3. Closing questions allow participants to summarise their thoughts and personalise what they’ve discussed.

‘So would it be true to say that [insert discovery]?’

‘Would you agree that [insert insight]?’

‘Can we then make the conclusion that [insert conclusion]?’

The summary of the knowledge and insight can then be transcribed into a Communication Brief — the tool that brings everybody onto the same page (figuratively and literally) before a project begins. Just make sure you write a rough draft of the CommBrief during question time, so all stakeholders feel part of the process. Which leads me to the conclusion that perhaps the most important outcome of the Socratic Dialogue mode of communication is the bonding process. Everybody involved gets to go on an exploratory journey in which they share their discoveries and document it into the Communication Brief.

All of which means you won’t be sentenced to death like the man with all the questions, Socrates.

Bon Comm.

Originally posted 2014-08-19 22:37:12.

16 Responses

  1. I really liked this article and there’s some great questions in here to help me formulate the comms brief.
    I also agree with Liam, I enjoyed how the book drilled down and kept asking questions for the Yonjai Spa products brief.

  2. The Socratic Dialogue in the text book was a very good help in understanding why the content that was produced for the Yonjai Spa products was there. By breaking down the process of formulating it and delving further than what might have first appeared to be the answer, I feel as though I learnt a lot more than I would have by simply reading a body of text that went straight to the correct copy.

  3. I think it’s harder than I think to just ask people what they want.
    They probably don’t really know.
    I can use these questions to help my prospective customers define and clarify what they want, while I understand what I need to be targetting

    1. When “interviewing” a client, it’s best practice to get them speaking and through clear listening guide them to reveal knowledge and insight that will inform your strategic and creative approach. Socrates had this down to a fine art.

  4. Thinking of these three types of questions in such defined and structured way I can already see that when I’m information gathering I normally mix them up constantly, which is not the right approach. This normally leads to making assumptions far too early in the piece, and therefore missing key information – i.e. the ‘seems to be’ as opposed to what actually is…

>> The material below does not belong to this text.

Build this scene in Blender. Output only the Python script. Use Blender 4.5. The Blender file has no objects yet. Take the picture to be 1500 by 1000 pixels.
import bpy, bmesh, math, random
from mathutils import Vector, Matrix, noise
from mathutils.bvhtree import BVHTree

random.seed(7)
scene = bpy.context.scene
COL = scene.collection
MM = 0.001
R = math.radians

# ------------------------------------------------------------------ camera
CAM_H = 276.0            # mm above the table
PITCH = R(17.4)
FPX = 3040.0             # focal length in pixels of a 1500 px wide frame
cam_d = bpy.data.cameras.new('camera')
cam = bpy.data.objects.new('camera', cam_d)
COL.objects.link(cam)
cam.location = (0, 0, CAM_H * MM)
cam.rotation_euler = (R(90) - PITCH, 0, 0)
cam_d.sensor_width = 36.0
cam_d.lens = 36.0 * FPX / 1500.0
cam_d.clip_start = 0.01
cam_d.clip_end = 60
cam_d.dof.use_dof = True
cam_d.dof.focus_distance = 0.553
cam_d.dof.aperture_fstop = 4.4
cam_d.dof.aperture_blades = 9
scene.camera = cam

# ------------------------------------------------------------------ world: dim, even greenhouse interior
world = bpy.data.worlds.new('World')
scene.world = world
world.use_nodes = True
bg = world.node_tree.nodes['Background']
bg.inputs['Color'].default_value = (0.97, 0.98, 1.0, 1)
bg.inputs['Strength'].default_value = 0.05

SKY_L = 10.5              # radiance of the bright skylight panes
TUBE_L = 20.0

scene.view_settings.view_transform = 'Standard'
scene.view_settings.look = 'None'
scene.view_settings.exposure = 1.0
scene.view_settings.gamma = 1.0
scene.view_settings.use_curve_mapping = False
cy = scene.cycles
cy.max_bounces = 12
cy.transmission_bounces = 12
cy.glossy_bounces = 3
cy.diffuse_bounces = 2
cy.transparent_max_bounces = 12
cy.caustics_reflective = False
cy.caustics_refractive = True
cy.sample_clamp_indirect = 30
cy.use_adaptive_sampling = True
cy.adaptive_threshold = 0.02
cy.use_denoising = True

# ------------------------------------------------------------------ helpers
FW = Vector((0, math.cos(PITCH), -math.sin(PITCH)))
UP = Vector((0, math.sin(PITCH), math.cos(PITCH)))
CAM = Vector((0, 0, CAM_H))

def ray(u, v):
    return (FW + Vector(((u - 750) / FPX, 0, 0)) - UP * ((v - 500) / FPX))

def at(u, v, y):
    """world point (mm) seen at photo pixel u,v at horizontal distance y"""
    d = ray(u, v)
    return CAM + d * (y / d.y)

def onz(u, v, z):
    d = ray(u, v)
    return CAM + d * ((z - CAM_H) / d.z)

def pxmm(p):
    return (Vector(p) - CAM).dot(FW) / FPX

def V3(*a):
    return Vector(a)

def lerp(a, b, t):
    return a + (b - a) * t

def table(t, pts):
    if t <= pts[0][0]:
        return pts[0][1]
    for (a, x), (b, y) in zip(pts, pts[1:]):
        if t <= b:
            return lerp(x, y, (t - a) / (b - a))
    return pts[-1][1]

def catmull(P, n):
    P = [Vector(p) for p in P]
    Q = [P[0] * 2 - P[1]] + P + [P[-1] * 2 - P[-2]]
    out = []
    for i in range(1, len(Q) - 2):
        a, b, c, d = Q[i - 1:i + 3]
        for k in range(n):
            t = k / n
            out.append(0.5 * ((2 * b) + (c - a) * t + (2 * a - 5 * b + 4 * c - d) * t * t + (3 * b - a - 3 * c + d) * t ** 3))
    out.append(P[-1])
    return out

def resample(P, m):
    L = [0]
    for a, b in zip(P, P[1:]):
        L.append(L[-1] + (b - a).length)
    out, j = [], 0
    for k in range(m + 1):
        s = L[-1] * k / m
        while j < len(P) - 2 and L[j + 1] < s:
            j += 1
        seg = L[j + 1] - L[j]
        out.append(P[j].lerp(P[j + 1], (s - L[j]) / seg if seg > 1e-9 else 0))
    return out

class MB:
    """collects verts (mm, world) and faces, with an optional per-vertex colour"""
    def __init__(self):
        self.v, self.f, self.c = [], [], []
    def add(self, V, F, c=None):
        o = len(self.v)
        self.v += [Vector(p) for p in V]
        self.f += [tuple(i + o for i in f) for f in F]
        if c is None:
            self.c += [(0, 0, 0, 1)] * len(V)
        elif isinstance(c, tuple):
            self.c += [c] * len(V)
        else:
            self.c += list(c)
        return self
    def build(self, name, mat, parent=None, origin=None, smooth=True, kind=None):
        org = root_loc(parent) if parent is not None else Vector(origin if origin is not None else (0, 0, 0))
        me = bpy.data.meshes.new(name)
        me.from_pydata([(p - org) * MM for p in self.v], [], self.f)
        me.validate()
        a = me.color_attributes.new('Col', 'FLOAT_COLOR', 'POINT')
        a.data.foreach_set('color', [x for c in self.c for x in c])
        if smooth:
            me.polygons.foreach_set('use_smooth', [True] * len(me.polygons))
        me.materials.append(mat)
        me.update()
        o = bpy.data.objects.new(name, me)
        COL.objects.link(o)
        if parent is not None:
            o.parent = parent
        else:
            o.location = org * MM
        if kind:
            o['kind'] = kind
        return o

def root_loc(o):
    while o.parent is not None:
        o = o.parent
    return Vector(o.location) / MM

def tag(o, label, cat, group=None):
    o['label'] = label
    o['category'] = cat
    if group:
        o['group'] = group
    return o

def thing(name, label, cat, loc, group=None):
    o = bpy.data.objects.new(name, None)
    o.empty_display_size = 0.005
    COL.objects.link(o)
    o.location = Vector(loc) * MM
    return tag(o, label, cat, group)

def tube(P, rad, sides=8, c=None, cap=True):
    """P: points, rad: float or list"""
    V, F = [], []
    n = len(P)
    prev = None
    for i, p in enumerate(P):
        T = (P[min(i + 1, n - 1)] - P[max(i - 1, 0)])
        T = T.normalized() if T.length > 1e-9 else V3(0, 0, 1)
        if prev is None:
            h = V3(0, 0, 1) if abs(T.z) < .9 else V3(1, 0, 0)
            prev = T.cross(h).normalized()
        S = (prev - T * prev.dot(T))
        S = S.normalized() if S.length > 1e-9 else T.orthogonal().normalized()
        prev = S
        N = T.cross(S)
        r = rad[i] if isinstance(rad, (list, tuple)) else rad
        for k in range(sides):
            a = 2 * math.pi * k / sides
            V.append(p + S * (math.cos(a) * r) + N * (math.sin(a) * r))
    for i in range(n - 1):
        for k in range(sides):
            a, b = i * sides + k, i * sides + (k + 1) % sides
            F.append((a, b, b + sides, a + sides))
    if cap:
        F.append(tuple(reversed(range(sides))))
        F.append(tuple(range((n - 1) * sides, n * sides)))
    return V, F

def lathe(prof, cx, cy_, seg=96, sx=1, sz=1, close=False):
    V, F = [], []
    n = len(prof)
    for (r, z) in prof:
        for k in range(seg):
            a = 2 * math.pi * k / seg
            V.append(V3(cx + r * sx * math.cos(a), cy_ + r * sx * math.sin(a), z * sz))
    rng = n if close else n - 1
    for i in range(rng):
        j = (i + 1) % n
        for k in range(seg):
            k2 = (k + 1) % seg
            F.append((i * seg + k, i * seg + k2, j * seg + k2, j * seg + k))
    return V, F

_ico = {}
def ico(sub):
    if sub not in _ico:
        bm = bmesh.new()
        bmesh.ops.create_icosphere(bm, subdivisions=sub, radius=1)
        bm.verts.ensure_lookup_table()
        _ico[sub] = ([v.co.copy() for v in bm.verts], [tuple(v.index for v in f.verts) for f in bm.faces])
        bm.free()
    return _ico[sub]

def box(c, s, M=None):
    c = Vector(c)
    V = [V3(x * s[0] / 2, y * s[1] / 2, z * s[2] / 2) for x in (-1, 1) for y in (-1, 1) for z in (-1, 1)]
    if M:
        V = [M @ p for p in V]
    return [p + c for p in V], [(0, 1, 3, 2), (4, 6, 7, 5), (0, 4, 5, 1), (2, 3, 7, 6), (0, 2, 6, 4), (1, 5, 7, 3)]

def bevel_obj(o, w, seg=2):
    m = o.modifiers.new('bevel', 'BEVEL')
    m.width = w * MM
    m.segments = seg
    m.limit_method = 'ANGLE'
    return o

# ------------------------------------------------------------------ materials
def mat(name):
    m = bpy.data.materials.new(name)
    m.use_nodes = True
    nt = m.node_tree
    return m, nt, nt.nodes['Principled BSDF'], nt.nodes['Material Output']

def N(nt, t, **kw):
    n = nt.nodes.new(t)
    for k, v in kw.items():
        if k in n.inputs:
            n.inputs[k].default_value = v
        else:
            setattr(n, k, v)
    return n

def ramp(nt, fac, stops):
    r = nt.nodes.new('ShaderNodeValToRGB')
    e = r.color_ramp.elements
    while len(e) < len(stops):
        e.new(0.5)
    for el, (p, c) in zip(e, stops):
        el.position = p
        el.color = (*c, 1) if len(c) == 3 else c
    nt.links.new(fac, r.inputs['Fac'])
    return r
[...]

  5. Excellent snapshot Nicolas. Easy to pin on the board and refer to. Often I make assumptions about content based on conceptual wisdom. I’ve been caught out in the past. You cannever truly know the details without unpacking it all through questions and answers that gather the right information.

  6. I wish I had read this before my last contract! This approach to questioning combined with the Communications Brief provides a structure for inquiry that is inclusive and clear. In pressure writing briefs it can be difficult to get the right information and the right focus at the starting point. In my next brief I will use this approach. Many thanks.

  7. Thanks for the tips I will definitely use opening, guiding and closing questions in my next brief session.

  8. This structure of asking questions would make it so much easier to listen, as the answers you get will be relevant to the information you need.

  9. I always worry about asking the right questions in my line of work, and find myself leaving a briefing session wishing I’d asked the right questions – realising later that I didn’t. I’ll keep this article in mind for next time.

  10. Learning how to ask the right questions or phrase your questions in a way that extracts the most relevant information is a challenge, as is eliminating bias and subjectivity. This article addresses this challenge in a useful way. I’ll be referring back to this quite a bit for my Communication Brief.

  11. I completely agree with your comment relating to having a genuine desire to want to know for the benefit of the other person, to listen carefully to not only what is being said but the silences and what is not being said. In both my professional and personal life I have been in situations where I have sat and listened to a person wholeheartedly without any preconceived idea of how a conversation should end up, and intuitively asked the question that has unlocked the issue.